**STATED PROBLEM**
The lines to be extracted run from the start of the listing through the line containing "random.seed(7)"; copy them exactly and nothing else.
• • • • •
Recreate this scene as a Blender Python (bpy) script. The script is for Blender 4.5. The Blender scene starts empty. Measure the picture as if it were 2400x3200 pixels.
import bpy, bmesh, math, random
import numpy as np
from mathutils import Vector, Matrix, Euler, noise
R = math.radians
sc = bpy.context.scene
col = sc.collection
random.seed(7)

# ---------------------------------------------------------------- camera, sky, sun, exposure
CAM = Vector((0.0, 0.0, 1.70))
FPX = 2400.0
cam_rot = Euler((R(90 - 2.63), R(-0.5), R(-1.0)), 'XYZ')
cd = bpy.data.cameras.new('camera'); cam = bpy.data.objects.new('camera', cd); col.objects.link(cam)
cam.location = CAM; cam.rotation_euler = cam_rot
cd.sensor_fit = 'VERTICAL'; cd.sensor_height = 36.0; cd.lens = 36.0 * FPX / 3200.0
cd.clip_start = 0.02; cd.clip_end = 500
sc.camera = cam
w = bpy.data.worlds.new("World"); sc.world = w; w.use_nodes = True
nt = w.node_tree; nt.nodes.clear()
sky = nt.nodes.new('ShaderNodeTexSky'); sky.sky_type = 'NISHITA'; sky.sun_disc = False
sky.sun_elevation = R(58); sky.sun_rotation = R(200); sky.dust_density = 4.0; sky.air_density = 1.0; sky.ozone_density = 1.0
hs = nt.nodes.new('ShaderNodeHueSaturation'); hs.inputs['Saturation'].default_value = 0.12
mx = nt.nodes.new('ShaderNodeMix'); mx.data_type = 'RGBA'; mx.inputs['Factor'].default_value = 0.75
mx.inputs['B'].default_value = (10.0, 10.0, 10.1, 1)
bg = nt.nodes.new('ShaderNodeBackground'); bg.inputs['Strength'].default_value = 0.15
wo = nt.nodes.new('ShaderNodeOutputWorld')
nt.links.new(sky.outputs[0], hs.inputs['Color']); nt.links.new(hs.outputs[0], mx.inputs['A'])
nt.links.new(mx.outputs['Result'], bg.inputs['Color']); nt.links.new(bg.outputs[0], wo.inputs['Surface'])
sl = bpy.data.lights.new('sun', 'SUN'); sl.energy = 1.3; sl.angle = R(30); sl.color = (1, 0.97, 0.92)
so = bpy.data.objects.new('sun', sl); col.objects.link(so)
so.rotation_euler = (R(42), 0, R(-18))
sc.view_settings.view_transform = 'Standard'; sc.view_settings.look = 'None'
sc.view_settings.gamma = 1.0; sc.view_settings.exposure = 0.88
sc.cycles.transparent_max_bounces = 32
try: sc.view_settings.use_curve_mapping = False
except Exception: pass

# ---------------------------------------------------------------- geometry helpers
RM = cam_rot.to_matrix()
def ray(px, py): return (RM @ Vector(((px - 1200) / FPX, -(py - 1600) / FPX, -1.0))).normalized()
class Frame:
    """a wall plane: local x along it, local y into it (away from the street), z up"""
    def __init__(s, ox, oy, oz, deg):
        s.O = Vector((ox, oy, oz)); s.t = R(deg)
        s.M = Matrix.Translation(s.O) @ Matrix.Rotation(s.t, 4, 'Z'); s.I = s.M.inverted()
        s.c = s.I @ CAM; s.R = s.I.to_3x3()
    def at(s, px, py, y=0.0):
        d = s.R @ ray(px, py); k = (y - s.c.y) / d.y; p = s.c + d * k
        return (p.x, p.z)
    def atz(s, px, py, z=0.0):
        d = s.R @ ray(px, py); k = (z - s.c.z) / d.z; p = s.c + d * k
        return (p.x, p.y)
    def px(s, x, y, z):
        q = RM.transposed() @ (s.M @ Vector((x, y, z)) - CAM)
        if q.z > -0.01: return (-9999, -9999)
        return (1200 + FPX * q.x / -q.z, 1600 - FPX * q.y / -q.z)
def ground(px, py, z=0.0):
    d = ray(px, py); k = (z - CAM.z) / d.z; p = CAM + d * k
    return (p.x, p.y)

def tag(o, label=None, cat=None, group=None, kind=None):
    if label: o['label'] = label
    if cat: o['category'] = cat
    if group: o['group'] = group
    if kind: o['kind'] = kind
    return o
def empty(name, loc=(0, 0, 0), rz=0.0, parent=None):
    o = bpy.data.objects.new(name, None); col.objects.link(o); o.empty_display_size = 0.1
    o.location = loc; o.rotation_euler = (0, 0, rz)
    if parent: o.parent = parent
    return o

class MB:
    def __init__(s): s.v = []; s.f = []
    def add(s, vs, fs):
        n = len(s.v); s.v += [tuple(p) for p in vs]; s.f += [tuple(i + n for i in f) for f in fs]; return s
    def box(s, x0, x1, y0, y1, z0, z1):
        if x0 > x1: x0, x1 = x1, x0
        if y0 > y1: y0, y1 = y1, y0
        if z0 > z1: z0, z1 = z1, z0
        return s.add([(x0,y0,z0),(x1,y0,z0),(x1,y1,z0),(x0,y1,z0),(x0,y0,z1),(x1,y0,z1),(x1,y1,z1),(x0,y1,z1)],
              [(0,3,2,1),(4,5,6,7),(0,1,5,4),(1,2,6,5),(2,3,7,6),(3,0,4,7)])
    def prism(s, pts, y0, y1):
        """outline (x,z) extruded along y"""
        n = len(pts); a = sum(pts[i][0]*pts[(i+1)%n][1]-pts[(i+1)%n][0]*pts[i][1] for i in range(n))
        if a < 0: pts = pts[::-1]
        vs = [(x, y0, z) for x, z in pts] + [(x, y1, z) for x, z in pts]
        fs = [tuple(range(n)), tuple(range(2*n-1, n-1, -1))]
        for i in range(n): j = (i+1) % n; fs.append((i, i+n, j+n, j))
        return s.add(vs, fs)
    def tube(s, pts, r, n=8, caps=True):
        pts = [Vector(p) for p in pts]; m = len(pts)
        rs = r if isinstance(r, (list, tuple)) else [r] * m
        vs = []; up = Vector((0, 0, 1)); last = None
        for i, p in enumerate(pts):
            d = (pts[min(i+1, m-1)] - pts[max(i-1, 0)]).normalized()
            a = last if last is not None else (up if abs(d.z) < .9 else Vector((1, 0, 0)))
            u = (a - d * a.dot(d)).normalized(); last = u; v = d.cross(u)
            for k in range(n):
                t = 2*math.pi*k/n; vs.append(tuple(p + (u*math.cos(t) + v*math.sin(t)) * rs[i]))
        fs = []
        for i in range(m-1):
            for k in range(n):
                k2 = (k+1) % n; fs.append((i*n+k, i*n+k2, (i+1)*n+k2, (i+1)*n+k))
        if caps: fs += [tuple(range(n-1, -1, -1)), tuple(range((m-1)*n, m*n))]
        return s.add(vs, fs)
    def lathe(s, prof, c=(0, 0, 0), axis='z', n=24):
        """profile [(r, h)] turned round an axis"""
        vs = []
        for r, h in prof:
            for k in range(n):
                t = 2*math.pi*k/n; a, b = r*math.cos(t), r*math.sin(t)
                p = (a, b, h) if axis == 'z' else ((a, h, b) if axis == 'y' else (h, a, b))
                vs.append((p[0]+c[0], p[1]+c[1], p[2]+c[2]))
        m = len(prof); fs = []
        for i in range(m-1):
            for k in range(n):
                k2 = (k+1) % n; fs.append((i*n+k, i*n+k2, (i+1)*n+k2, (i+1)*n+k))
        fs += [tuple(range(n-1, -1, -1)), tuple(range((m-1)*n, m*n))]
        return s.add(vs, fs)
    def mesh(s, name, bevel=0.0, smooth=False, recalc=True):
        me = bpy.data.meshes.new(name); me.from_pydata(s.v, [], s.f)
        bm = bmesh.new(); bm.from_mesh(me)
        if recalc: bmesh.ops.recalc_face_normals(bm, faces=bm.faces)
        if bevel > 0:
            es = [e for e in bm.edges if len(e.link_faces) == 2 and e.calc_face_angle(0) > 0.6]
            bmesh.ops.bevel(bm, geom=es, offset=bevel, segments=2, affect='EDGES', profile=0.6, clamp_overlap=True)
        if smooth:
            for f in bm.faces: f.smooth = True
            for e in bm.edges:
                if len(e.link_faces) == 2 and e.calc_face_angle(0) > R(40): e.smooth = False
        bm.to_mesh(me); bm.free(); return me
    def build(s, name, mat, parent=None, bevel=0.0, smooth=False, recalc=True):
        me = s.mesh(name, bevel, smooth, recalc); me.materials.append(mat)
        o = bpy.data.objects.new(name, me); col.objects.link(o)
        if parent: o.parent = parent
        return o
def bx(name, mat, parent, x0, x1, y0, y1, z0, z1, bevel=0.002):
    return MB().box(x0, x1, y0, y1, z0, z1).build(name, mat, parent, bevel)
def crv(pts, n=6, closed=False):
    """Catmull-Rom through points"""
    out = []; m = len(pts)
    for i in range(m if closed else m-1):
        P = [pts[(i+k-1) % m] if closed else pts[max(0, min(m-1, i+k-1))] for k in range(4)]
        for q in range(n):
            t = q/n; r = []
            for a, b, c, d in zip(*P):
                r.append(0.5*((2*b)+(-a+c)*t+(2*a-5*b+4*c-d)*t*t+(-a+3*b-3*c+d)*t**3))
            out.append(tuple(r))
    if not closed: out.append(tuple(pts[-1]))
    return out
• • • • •
**TASK OUTPUT**
Recreate this scene as a Blender Python (bpy) script. The script is for Blender 4.5. The Blender scene starts empty. Measure the picture as if it were 2400x3200 pixels.
import bpy, bmesh, math, random
import numpy as np
from mathutils import Vector, Matrix, Euler, noise
R = math.radians
sc = bpy.context.scene
col = sc.collection
random.seed(7)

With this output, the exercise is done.